Antes do uso das ferramentas das redes sociais digitais, valia a boa e velha rádio comunitária improvisada (com micro system e microfone), o jornalzinho e até mesmo a discussão antes da roda de capoeira. Joelma falou da experiência dela e de outros jovens, no Grupo Filhos d’África, que trabalhava o protagonismo da juventude a partir da capoeira, também com atividades artísticas e de comunicação (inclusive com apoio do Curso de Comunicação Social da UFC). “Eu quis começar a minha dissertação de mestrado contando um pouco da minha história, de onde eu vim… o que foi um problema porque a academia é cheia de regras que muitas vezes não nos permitem expor o que queremos. Mas eu quis mostrar que não foi só eu, Joelma Gentil, que entrou na universidade, no mestrado, foi toda uma população negra que chegou”, disse.

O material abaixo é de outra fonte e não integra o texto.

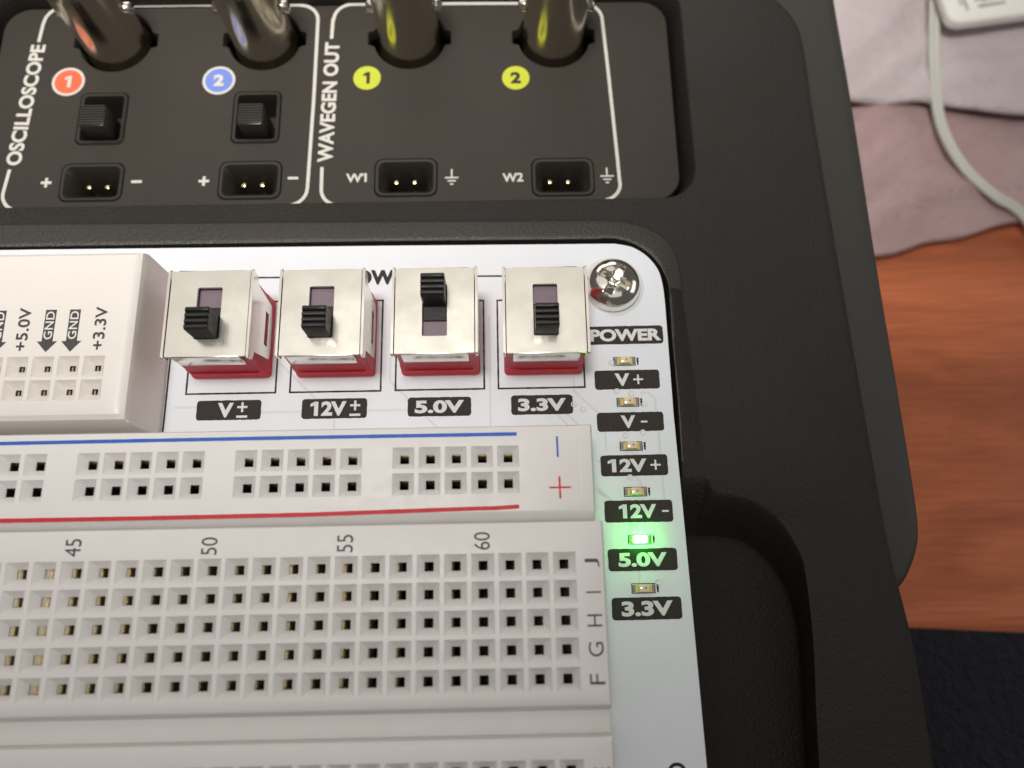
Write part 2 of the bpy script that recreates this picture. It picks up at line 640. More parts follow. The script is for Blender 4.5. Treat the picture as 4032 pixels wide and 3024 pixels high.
# cable: two strands side by side
cab = thing('cable', 'pale grey twin lead curving over the cloth at the upper right', 'cable', (70, 72, -42))
cp = [(86.6, 137, -40.6), (75.5, 112.8, -39.6), (72.0, 95.3, -40.0), (70.2, 82.8, -40.4), (70.4, 74.0, -41.4), (73.0, 66.2, -41.7), (77.4, 60.6, -41.8), (81.6, 57.6, -42.4),
      (89.5, 48.0, -44.3), (105, 41, -44.3)]
cs = smooth_path(cp, 10)
for s_ in (-1, 1):
    path = []
    for i, q in enumerate(cs):
        d = (cs[min(i + 1, len(cs) - 1)] - cs[max(i - 1, 0)]).normalized()
        u = d.cross(Vector((0, 0, 1))).normalized()
        path.append(q + u * 0.47 * s_)
    bm = bmesh.new()
    tube(bm, path, 0.53, 14)
    o = bm_obj('strand', bm, 'cable', cab, smooth=60)
    o.location = -cab.location

# white adapter, printed face up
ad = thing('power_adapter', 'white plastic adapter with small grey print on the cloth, upper right corner', 'adapter', (80, 100, TZ + 4))
bm = bmesh.new()
pts = [Vector((0, 0)), Vector((46, 6.4)), Vector((35, 85)), Vector((-9, 79))]
base = Vector((72.3, 90.6))


def round_poly(P, r, n=6):
    out = []
    for i in range(len(P)):
        a, b, c = P[i - 1], P[i], P[(i + 1) % len(P)]
        d1, d2 = (a - b).normalized(), (c - b).normalized()
        for k in range(n + 1):
            t = k / n
            p = (b + d1 * r) * (1 - t) ** 2 + b * 2 * t * (1 - t) + (b + d2 * r) * t * t
            out.append((p.x, p.y))
    return out


ap = [(p[0] + base.x, p[1] + base.y) for p in round_poly(pts, 2.6)]
AZ = -36.6
cx, cy = base.x + 18, base.y + 42
prev = None
for k, z in ((0.985, AZ - 2.0), (1.0, AZ - 1.7), (1.0, AZ - 0.5), (0.995, AZ - 0.12), (0.985, AZ)):
    cur = ring(bm, [(cx + (x - cx) * k, cy + (y - cy) * k, z) for x, y in ap])
    if prev:
        bridge(bm, prev, cur)
    else:
        cap(bm, cur[::-1])
    prev = cur
cap(bm, prev)
o = bm_obj('shell', bm, 'adapter', ad, smooth=50)
o.location = -ad.location
bm = bmesh.new()
for x0, y0, x1, y1, w in ((5.3, 3.6, 10.2, 4.4, 0.7), (4.9, 5.4, 9.8, 6.2, 1.7), (4.6, 7.9, 9.5, 8.7, 0.5),
                          (3.4, 2.8, 1.9, 13.0, 0.5), (2.5, 3.8, 1.1, 12.0, 0.3), (12.6, 5.6, 20, 6.6, 0.6), (12.3, 7.7, 20, 8.7, 0.6)):
    strip(bm, densify([(x0 + base.x, y0 + base.y), (x1 + base.x, y1 + base.y)], 0.4), w, AZ + 0.01, 0.03, jitter=0.3)
o = bm_obj('print', bm, 'ad_print', ad, smooth=0)
o['kind'] = 'stuff'
o.location = -ad.location


# =================================================================== INSTRUMENT CASE
case = thing('instrument_case', 'black plastic instrument case with oscilloscope and wavegen control panel, holding the white board',
             'instrument', (0, 0, 0))
CZ = -9.3      # top of the case
PZ = -12.0     # control panel


def lift(x, y, za, zb):
    """a point surveyed as if at height za, moved to height zb along its line of sight"""
    k = (75.575 - zb) / (75.575 - za)
    return (-5.323 + (x + 5.323) * k, -3.401 + (y + 3.401) * k)


def Q(pts):
    return [lift(p[0], p[1], -6.0, CZ) for p in pts]


pocket_out = [(-150, 39.85), (-60, 39.7), (-20, 39.3), (5.0, 39.0)]
arc = smooth_path([(5.0, 39.0), (9.0, 38.7), (12.4, 37.4), (14.4, 35.2), (14.9, 32.0), (14.9, 29.0)], 5)
pocket_out += [(p.x, p.y) for p in arc[1:]]
pocket_out += [(15.15, 24.0), (15.4, 20.5), (15.5, 17.5), (15.6, 15.0), (15.65, 13.5), (15.7, 12.0), (15.75, 10.5), (15.8, 9.0)]
pocket_out = Q(pocket_out)
rec = smooth_path([(15.8, 9.0), (16.6, 7.5), (19.1, 6.95), (21.4, 5.8), (23.15, 3.96), (24.5, 1.2), (24.93, -1.19), (24.9, -8.0), (24.1, -19.2), (23.6, -40), (23, -75)], 6)
rec_top = Q([(p.x, p.y) for p in rec])
panel_hole = rrect(-70.4, 17.75, 41.42, 72.2, 4.0, 8)
panel_hole = Q(panel_hole)
outer = [(-150, 79.5), (14, 79.5)]
outer += [(p.x, p.y) for p in smooth_path([(14, 79.5), (22, 76.2), (28.7, 69.2), (31.2, 65.2), (31.6, 60), (31.6, 54), (31.9, 40), (32.4, 22.4),
                                             (32.75, 10), (33.1, 1.4), (34.1, -8.5), (34.3, -19.4), (34.3, -45), (34.3, -75)], 5)[1:]]
outer = Q(outer)


def offset_open(pts, d):
    out = []
    for i, p in enumerate(pts):
        a = Vector(pts[max(i - 1, 0)])
        b = Vector(pts[min(i + 1, len(pts) - 1)])
        t = (b - a).normalized()
        n = Vector((-t.y, t.x))
        out.append((p[0] + n.x * d, p[1] + n.y * d))
    return out


bm = bmesh.new()
hole_path = pocket_out + rec_top[1:]
big = outer + hole_path[::-1]
R0, RH = tess_cap(bm, [big, panel_hole], CZ)
no = len(outer)
hv = R0[no:][::-1]                 # vertices of hole_path, in order
# rounded outer edge and side wall
prev = R0[:no]
for d, z in ((0.45, CZ - 0.08), (0.85, CZ - 0.35), (1.1, CZ - 0.8), (1.2, CZ - 1.5), (1.25, -12.6), (0.5, -13.2), (0.5, TZ + 3)):
    cur = ring(bm, [(x, y, z) for x, y in offset_open(outer, d)])
    bridge(bm, prev, cur, closed=False)
    prev = cur
# panel pocket walls
prev = RH
for g, z in ((0.12, CZ - 0.06), (0.25, CZ - 0.3), (0.85, PZ - 0.6), (0.9, PZ - 8.0)):
    x0_, y0_ = min(p[0] for p in panel_hole), min(p[1] for p in panel_hole)
    x1_, y1_ = max(p[0] for p in panel_hole), max(p[1] for p in panel_hole)
    cur = ring(bm, [(x, y, z) for x, y in rrect(x0_ + g, x1_ - g, y0_ + g, y1_ - g, 4.1 - g * 0.4, 8)])
    bridge(bm, prev, cur)
    prev = cur
cap(bm, prev)
# raised chamfered frame that carries the white board
prev = hv[:len(pocket_out)]


def pocket_in(i):
    x, y = pocket_out[i]
    if x < 5.3:
        return (x, 37.62)
    if y > 29.5:
        t = (Vector((x, y)) - Vector((6.9, 30.6))).normalized()
        return (6.9 + t.x * 6.95, 30.6 + t.y * 6.95)
    return (13.72 + (28 - y) * 0.013, y)


for t, z in ((0.06, CZ + 0.03), (0.14, CZ + 0.16), (0.86, -8.12), (0.95, -8.05), (1.0, -8.12), (1.03, -8.4), (1.03, -15.0)):
    cur = []
    for i in range(len(pocket_out)):
        q = Vector(pocket_out[i]).lerp(Vector(pocket_in(i)), t)
        f_ = 1.0 if (pocket_out[i][1] > 18 or z < -9) else max(0.15, (pocket_out[i][1] - 8.0) / 10.0)
        cur.append(bm.verts.new((q.x, q.y, CZ + (z - CZ) * f_)))
    bridge(bm, prev, cur, closed=False, mi=1 if z > -8.3 else 0)
    prev = cur
# hand recess: wall falling from the case top to a lower floor
xe, ye = pocket_out[-1]
xi = pocket_in(len(pocket_out) - 1)[0]
pre = [(xi - 0.1, ye, -9.35), (xi + 0.1, ye, -9.12), (xi + 0.35, ye, -9.13)]
topv = [bm.verts.new(p) for p in pre] + hv[len(pocket_out) - 1:]
topc = [(p[0], p[1]) for p in pre] + rec_top
rf = smooth_path([(15.9, 3.5), (16.8, 3.5), (19.0, 3.45), (21.6, 2.9), (24.1, 1.0), (25.6, -1.3), (26.6, -4.2), (27.0, -9.0), (26.3, -20.5), (25.6, -42), (25, -78)], 6)
rfc = [(13.0, 3.6), (14.0, 3.55), (14.8, 3.5)] + [(p.x, p.y) for p in rf]
prev = topv
for t, dz in ((0.05, 0.1), (0.14, 0.5), (0.3, 1.4), (0.85, 5.4), (0.96, 6.4), (1.0, 6.6)):
    cur = []
    for i, v in enumerate(topv):
        q = Vector(topc[i]).lerp(Vector(rfc[i]), t)
        zt = v.co.z
        zz = CZ - dz
        cur.append(bm.verts.new((q.x, q.y, min(zt - 0.02, zz if i > 2 else zt + (CZ - 6.6 - zt) * (dz / 6.6)))))
    bridge(bm, prev, cur, closed=False)
    prev = cur
lip = []
for i in range(len(topv)):
    n = Vector((rfc[min(i + 1, len(rfc) - 1)][0] - rfc[max(i - 1, 0)][0], rfc[min(i + 1, len(rfc) - 1)][1] - rfc[max(i - 1, 0)][1])).normalized()
    lip.append(bm.verts.new((rfc[i][0] + n.y * 0.7, rfc[i][1] - n.x * 0.7, CZ - 6.1)))
bridge(bm, prev, lip, closed=False)
fl = [bm.verts.new((8, 2.8, CZ - 6.1)), bm.verts.new((8, -78, CZ - 6.1))]
bm.faces.new(lip + [fl[1], fl[0]])
for f in bm.faces:
    c_ = f.calc_center_median()
    if c_.x > 14 and c_.y < 31:  # the slope turned from the light keeps the plain case plastic
        f.material_index = 0
body = bm_obj('case_body', bm, ['case', 'lit_slope'], case, smooth=40)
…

Já a estudante de Humanidades da Unilab, Geyse Anne da Silva, narrou a constituição do grupo Enegrecer, criado em 2009, com o objetivo de organizar a juventude negra no processo de fortalecimento da participação juvenil no Brasil pós-criação do Estatuto da Juventude. As principais bandeiras do Enegrecer são o combate ao extermínio da juventude negra, ações afirmativa nas educação superior, processos de educação antirracista e protagonismo negro nos espaços de representatividade. Mostrou, ainda, imagens de vários eventos que organizaram ou participaram, afirmando que foram indutores dos encontros de universitários negros da União Nacional das e dos Estudantes (UNE).

Próximo encontro

Os encontros do Curso Abdias Nascimento acontecem sempre às terças-feiras, de 18 às 22 horas, no auditório do Sindjorce. No dia 11 de setembro, o tema em debate será o “Racismo à brasileira”, um estudo sobre as relações raciais no Brasil, analisando a cristalização da diferenciação racial e atos de extermínio da população negra.